En resumen: si Mi autobiografía de Carson McCullers fuese una novela sería casi una obra maestra; siendo un fragmentario ensayo elaborado a partir de ideas fragmentadas en busca de un todo es, apenas, logrado y divertido y didáctico y, sí, en más de un momento irritante.
Ya lo pensó Rodríguez: una de las páginas más emocionantes y terroríficas jamás leídas por él es ese instante terrible en el que la hasta entonces joven prodigio Mick Kelly descubre y se resigna a la idea de haber perdido para siempre su don para la música.
En Mi autobiografía de Carson McCullers Jenn Shapland, en cambio, empieza sin nada que perder y acaba con todo para ganar.

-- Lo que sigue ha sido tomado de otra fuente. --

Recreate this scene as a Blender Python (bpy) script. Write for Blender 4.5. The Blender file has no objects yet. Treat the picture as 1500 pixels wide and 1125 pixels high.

Y (mientras afuera no dejan de sonar, oportunos para unos y oportunistas para otros, los pintorescos blues autobiográficos y desposeídos por el abandono de su desposado Don ululados por la alguna vez lobita prodigio y ahora maestra del despecho y descorazonada cazadora solitaria Shakira) Rodríguez despide a Jenn y jamás dirá adiós a Carson y All right! OK! Some good.